First an outer function for walking through all the points on polygon 2:
Walk linked lists
$s_0$: polygon head
regions $\leftarrow $ Array()
visited $\leftarrow \emptyset$
$s \leftarrow s_0$
while $s$
$\quad$ if ($s \notin$ visited) $\cap$ (type($s)=$ENTRY)
$\quad\quad$ region, visited_nodes $\leftarrow$ walk_loop($s$)
$\quad\quad$ regions $\leftarrow$ regions + region
$\quad\quad$ visited $\leftarrow$ visited + points(visited_nodes)
$\quad s \leftarrow$ if $s_+=s_0$ then NULL else $s_+$
return regions
Then an inner function for walking loops between polygon 1 and polygon 2:
Walk loop
$s_0$: node
loop $\leftarrow [s_0]$
visited $\leftarrow \{ s_0 \}$
$s \leftarrow s_{0+}$
while $s \neq s_0$
$\quad$ loop $\leftarrow$ loop $+ s$
$\quad$ if ($s \in$ visited) $\cap$ (type($s$) $\neq$ VERTEX)
$\quad\quad$ ERROR "Cycle detected at node $s$"
$\quad$ visited $\leftarrow$ visited $+ s$
$\quad$ if has_link($s$) $\cap$ (type($s$) $\neq$ VERTEX)
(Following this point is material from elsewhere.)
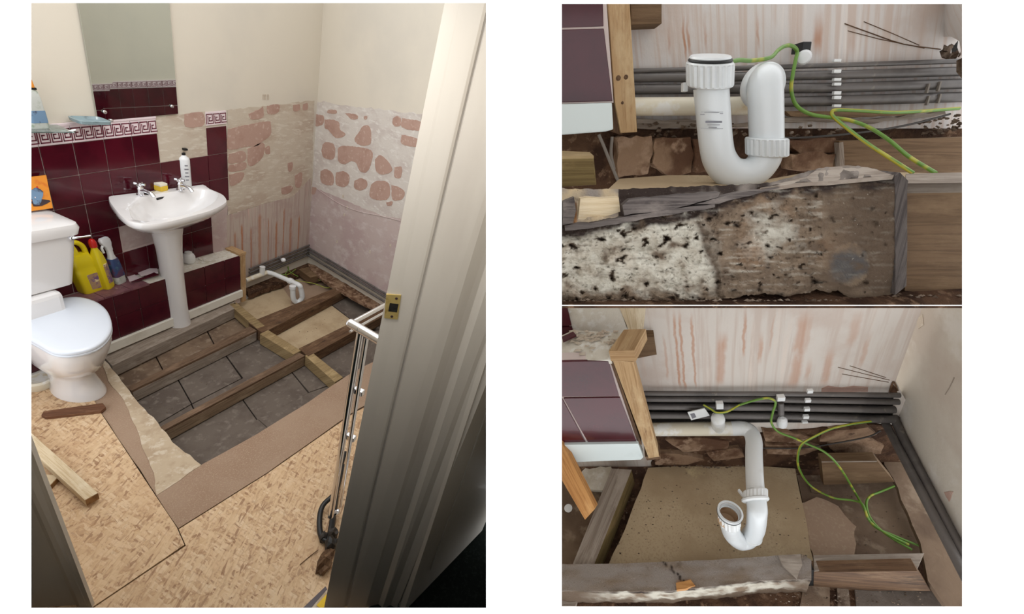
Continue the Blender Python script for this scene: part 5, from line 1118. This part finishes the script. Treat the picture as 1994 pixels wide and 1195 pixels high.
# dark pipes on the wall
for i, (pts_, r, lab) in enumerate((([(1225,766),(1500,766.5),(1752,769)], 4.6, 'thin topmost dark copper pipe under the stained wall, lower view'), ([(1225,777),(1500,778),(1750,782)], 5.5, 'second dark copper pipe from the top, lower view'),
        ([(1225,791),(1500,793),(1742,797)], 7, 'third dark copper pipe from the top, behind the valve, lower view'), ([(1225,808),(1500,809),(1740,816)], 7.5, 'lowest dark copper pipe above the white waste pipe, lower view'))):
    tag(tube('copper_pipe', [P3(x, y, .014) for x, y in pts_], r*mpp(P3(1500,780,.014)), M['pipe'], n=14), lab, 'pipe', 'dark copper pipes of the lower view')
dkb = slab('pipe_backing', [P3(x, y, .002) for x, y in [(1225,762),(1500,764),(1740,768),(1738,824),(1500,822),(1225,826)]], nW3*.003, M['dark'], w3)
cl3 = empty('pipe_clips', P3(1570,815,.014), 'column of small white clips on the four dark pipes, lower view', 'pipe clip')
for x, y, hh in ((1577,761,4),(1573,779,4),(1571,796,4),(1569,811,4),(1567,821,2)): box('clip', P3(x, y, .024), 4.5*mpp(P3(x,y)), .003, hh*mpp(P3(x,y)), M['clip'], cl3, ax=A3, ay=nW3, az=UP3, bevel=.0006)
# pipes running out along the right wall
for i, (q, r, lab) in enumerate(((((1712,800),(1738,850),(1800,968),(1885,1132)), 7, 'grey pipe running along the right-hand wall, inner one of two, lower view'), (((1738,806),(1757,850),(1806,946),(1890,1110)), 7.5, 'dark grey pipe against the right-hand wall, outer one of two, lower view'))):
    tag(tube('copper_pipe', [S3(x, y, .022 if i == 0 else .008) for x, y in q], r*mpp(S3(1760,850,.01)), M['pipe'], n=12), lab, 'pipe', 'pipes along the side wall of the lower view')
eb3 = tag(slab('edge_board', rough([F3(x, y, .02) for x, y in [(1703,836),(1722,828),(1768,916),(1830,1030),(1905,1178),(1905,1179.5),(1840,1179.5),(1808,1130),(1796,1078),(1770,1000),(1748,950),(1722,905)]], .003, .02, 7), -UP3*.012, M['slab_brown']), 'ragged brown floorboard edge beside the pipes on the right, lower view', 'board')
# masonry strip under the pipes
lo3 = tag(slab('wall_foot', rough([P3(x, y, .004) for x, y in [(1262,850),(1460,846),(1700,826),(1765,832),(1790,912),(1690,914),(1270,912)]], .003, .02, 3), nW3*.02, M['soil']), kind='structure')
for i, p in enumerate(([(1295,856),(1370,853),(1420,860),(1416,876),(1330,880)], [(1375,880),(1440,872),(1450,890),(1390,898)], [(1280,882),(1322,884),(1370,894),(1340,905),(1276,905)], [(1484,838),(1560,846),(1590,852),(1560,862),(1490,860)], [(1600,842),(1690,832),(1708,846),(1640,862),(1596,860)], [(1490,866),(1560,866),(1600,874),(1560,886),(1494,884)], [(1612,866),(1690,852),(1722,868),(1716,884),(1630,886)])):
    slab('stone', rough([P3(x, y, .010+.003*(i % 3)) for x, y in p], .002, .012, 60+i, nW3), nW3*.02, M['stone'], lo3, bevel=.0012)
tag(cable('thin_cable', [P3(x, y, .02) for x, y in [(1484,872),(1560,872),(1630,862),(1690,850),(1715,838)]], .0016, M['cable']), 'thin dark cable over the stones below the pipes, lower view', 'cable')
# floor of view 3
fl3 = empty('floor', F3(1450, 1000), kind='structure')
slab('chipboard_panel', rough([F3(x, y) for x, y in [(1262,910),(1330,906),(1465,908),(1549,912),(1566,1000),(1584,1092),(1180,1110),(1218,1030)]], .0018, .03, 5), -UP3*.012, M['chip_gold'], fl3)
slab('underfloor', [F3(x, y, -.03) for x, y in [(1040,880),(1800,860),(1920,1000),(1920,1179.8),(1040,1179.8)]], -UP3*.01, M['soil'], fl3)
slab('torn_board', rough([F3(x, y, -.006) for x, y in [(1558,980),(1590,968),(1632,985),(1645,1004),(1668,1025),(1662,1084),(1584,1090),(1570,1030)]], .003, .012, 7), -UP3*.012, M['chip'], fl3)
slab('concrete_slab', [F3(x, y, -.016) for x, y in [(1552,925),(1700,925),(1760,945),(1830,1085),(1588,1092)]], -UP3*.012, M['slab_brown'], fl3)
slab('concrete_slab', [F3(x, y, -.012) for x, y in [(1574,936),(1616,940),(1620,962),(1580,958)]], -UP3*.012, M['slab_brown'], fl3)
slab('floor_slab', [F3(x, y, -.02) for x, y in [(1060,940),(1185,930),(1120,1100),(1060,1100)]], -UP3*.01, M['slab_brown'], fl3)
for p, m in (([(1565,1140),(1616,1140),(1616,1179.8),(1558,1179.8)], 'slab_brown'), ([(1630,1142),(1652,1142),(1656,1179.8),(1632,1179.8)], 'rubble'), ([(1664,1142),(1800,1140),(1850,1179.8),(1668,1179.8)], 'slab')):
    slab('subfloor_board', [F3(x, y, -.024) for x, y in p], -UP3*.01, M[m], fl3)
slab('subfloor_board', [F3(x, y, -.02) for x, y in [(1060,1150),(1130,1150),(1120,1179.8),(1060,1179.8)]], -UP3*.01, M['joist_grey'], fl3)
pl3 = tag(slab('plaster_lump', rough([F3(x, y, .0) for x, y in [(1128,925),(1140,912),(1190,908),(1196,930),(1172,955),(1140,950)]], .003, .012, 9), -UP3*.01, M['dusty']), 'white plaster lump under the skirting board by the noggin, lower view', 'debris')
lathe('white_disc', F3(1107,990,.0), UP3, [(0,.010),(.003,.011),(.005,.007)], M['white_plastic'], n=16); tag(bpy.data.objects['white_disc'], 'small bright white disc on the dark floor at the left edge, lower view', 'disc')
def tim3(label, top, m, h, dz, cat='joist', nm='floor_joist', ax=None, bev=.0012):
    P = [F3(x, y, h) for x, y in top]; return tag(slab(nm, P, -UP3*dz, m, ax=ax or (P[1]-P[0]), bevel=bev), label, cat)
tim3('greenish noggin with grey top running towards the viewer left of the chipboard, lower view', [(1115,1098),(1157,1098),(1230,914),(1191,912)], M['noggin_green'], .045, .07, 'noggin', 'floor_noggin', F3(1230,914)-F3(1157,1098))
tp3 = [F3(x, y, .0465) for x, y in [(1115,1098),(1157,1098),(1230,914),(1191,912)]]
slab('grey_top', tp3, -UP3*.001, M['joist_grey'], bpy.data.objects['floor_noggin.003'] if 'floor_noggin.003' in bpy.data.objects else None, ax=tp3[2]-tp3[1])
ob = [B3_(x, y, .03) for x, y in [(1060,800),(1094,866),(1106,880),(1160,990),(1140,1012),(1092,915),(1060,860)]]
tag(slab('orange_batten', [D(x, y, .86) for x, y in [(1060,800),(1094,862),(1106,884),(1159,990),(1139,1012),(1094,935),(1060,880)]], W(Vc((.01,0,.02))), M['pine_orange'], bevel=.001, ax=ray(1159,990)-ray(1094,862)), 'orange pine batten leaning diagonally at the left edge, lower view', 'timber')
# front joist with its rotten face
V = lambda x, y, h=.05: F3(x, y, h)
far3 = [(1060,1098),(1200,1097),(1400,1089),(1515,1081),(1562,1078),(1580,1090)]
nr3 = [(1060,1148),(1140,1151),(1310,1150),(1330,1146),(1400,1140),(1480,1130),(1580,1127)]
xs_ = [1060+4*i for i in range(131)]; vs, cl, fs = [], [], []
hf = .055
for x in xs_:
    yf, yn = interp(far3, x)+1.2*nz(x, 0, .05, 1), interp(nr3, x)+1.6*nz(x, 0, .08, 3)
    pn = V(x, yn, hf)
    for j in range(12):
        t = j/11; y = yf+(yn-yf)*t; c = mixc(CO['greyp'], CO['brown'], .25+nz(x*.3, y, .05, 3)*.9); c = mixc(c, CO['dbrown'], (t-.8)*4*(.4+nz(x, y, .03)))
        if 1318 < x < 1346 and t > .65: c = mixc(c, CO['rust'], .8)
        crk = math.exp(-((x-(1296+(y-1096)*1.0+4*math.sin(y*.4)))/2.2)**2); c = mixc(c, CO['dark'], crk)
        vs.append(V(x, y, hf+.0015*nz(x*.4, y, .06, 5)-.004*crk-(.002*(t-.7)/.3*max(0, nz(x, 0, .04, 8)+.3) if t > .7 else 0))); cl.append(c)
    yb = 1185
    for j in range(1, 18):
        t = j/17; p = pn-UP3*.088*t-nW3*(.002*nz(x*.5, j*4, .05, 6)+.002*nz(x, j*5, .02, 9)-.004*t)*1.0
        q = pj(p)
        if q[1] > 1179.4: p = p+(CAM-p)*0; p = PL(q[0], 1179.4, nW3, p)
        n2 = nz(x, j*5, .035, 2); c = mixc(CO['mould'], CO['brown'], .35+n2*1.3); c = mixc(c, CO['dbrown'], (x-1500)/90)
        if t < .12: c = mixc(c, CO['dark'], .55+n2)
        if t > .55: c = mixc(c, CO['dbrown'], (t-.55)*5+n2)
        if x < 1200: c = mixc(c, CO['dbrown'], (1200-x)/80)
        vs.append(p); cl.append(c)
m_ = 12+17
for i in range(len(xs_)-1):
    for j in range(m_-1): fs.append((i*m_+j, (i+1)*m_+j, (i+1)*m_+j+1, i*m_+j+1))
base = len(vs)
for i in range(len(xs_)): vs.append(vs[i*m_]-UP3*.06); cl.append(CO['dark'])
for i in range(len(xs_)-1): fs += [(base+i, base+i+1, (i+1)*m_, i*m_), (base+i+1, base+i, i*m_+m_-1, (i+1)*m_+m_-1)]
fs += [tuple([base]+list(range(m_))), tuple([base+len(xs_)-1]+[(len(xs_)-1)*m_+j for j in range(m_-1, -1, -1)])]
fj = tag(build('rotten_joist', vs, fs, M['rot'], ax=A3, cols=cl, smooth=60), 'grey rotten joist with a cracked top across the bottom left, lower view', 'joist')
slab('loose_chunk', rough([V(x, y, hf+.006) for x, y in [(1516,1081),(1558,1078),(1562,1100),(1552,1126),(1524,1100)]], .001, .012, 3), -UP3*.012, M['joist_grey'], fj, ax=A3)
slab('loose_chunk', rough([V(x, y, hf+.004) for x, y in [(1316,1134),(1344,1128),(1354,1140),(1334,1146),(1318,1148)]], .001, .008, 5), -UP3*.01, M['pine_orange'], fj, ax=A3)
rj3 = tim3('grey-topped timber length butted to the right of the cracked joist, lower view', [(1585,1112),(1786,1109),(1800,1076),(1584,1080)], M['joist_grey'], .05, .012)
slab('brown_face', [PL(x, y, nW3, F3(1585,1113,.05)) for x, y in [(1585,1114),(1786,1111),(1812,1150),(1584,1150)]], nW3*.02, M['joist_dark'], rj3, ax=A3)
slab('dark_gap', [PL(x, y, nW3, F3(1578,1113,.046)) for x, y in [(1574,1110),(1585,1110),(1586,1145),(1572,1150)]], nW3*.02, M['dark'], fj)
fb = [P3(x, y, .06) for x, y in [(1640,898),(1706,897),(1735,938),(1668,944)]]
bk = tag(slab('floor_noggin', [P3(x, y, .055) for x, y in [(1600,898),(1708,897),(1742,938),(1604,944)]], nW3*.02, M['brownboard'], ax=A3), 'brown timber block under the cable loop near the right wall, lower view', 'noggin')
slab('grey_top', [P3(1600,898,.0551), P3(1708,897,.0551), P3(1704,884,.03), P3(1598,886,.03)], -UP3*.004, M['joist_grey'], bk, ax=A3)
vs, fs = [], []
for i in range(420):
    k = rr3.random()
    if k < .35: x, y, h = rr3.uniform(1200, 1580), rr3.uniform(912, 1085), .001
    elif k < .6: x, y, h = rr3.uniform(1270, 1460), rr3.uniform(895, 912), .004
    elif k < .8: x, y, h = rr3.uniform(1560, 1780), rr3.uniform(940, 1085), -.014
    else: x, y, h = rr3.uniform(1500, 1800), rr3.uniform(1150, 1177), -.022
    p = F3(x, y, h); a_ = rr3.random()*6; s_ = rr3.uniform(.0008, .0026)*(1.6 if .35 < k < .6 else 1); i0 = len(vs)
    for q in range(4): vs.append(p+(A3*math.cos(a_+q*1.57)+nW3*math.sin(a_+q*1.57)*.6)*s_)
    vs.append(p+UP3*s_*.7); fs += [(i0,i0+1,i0+4),(i0+1,i0+2,i0+4),(i0+2,i0+3,i0+4),(i0+3,i0,i0+4),(i0+3,i0+2,i0+1,i0)]
tag(build('rubble_crumbs', vs, fs, M['rubble']), 'scattered grit on the chipboard and slabs around the trap, lower view', 'rubble', kind='stuff')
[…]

$\quad\quad$ $s \leftarrow$ link($s$)
$\quad$ $s \leftarrow s_+$
return loop, visited
The cycle detection code is important. Despite the best effort so far, there are still some cases where this code could result in infinite loops because of repeated nodes.
My code currently raises a warning instead of an error. I recognise that a message of “cycle detected at node x” is not very informative if you don’t know the underlying algorithm. However at least it gives a clear indication of where the problem lies if you do.
Conclusion
This algorithm performs very well and I am quite satisfied with it.
There are some other smaller details that I have glossed over.
For example, floating point numerical errors need to be accounted for.
One solution I used is a custom PointSet implementation where all entries are rounded to 6 decimal places before being hashed into the set’s dictionary.
That way $s \in \text{visited}$ will not fail if one point is slightly different to another, but they both represent the same intersection point.
There are further extensions for self-intersecting polygons which I may implement in the future.
I am considering implementing the Martinez-Rueda algorithm because it readily handles self-intersecting polygons and can also do unions, differences and XOR.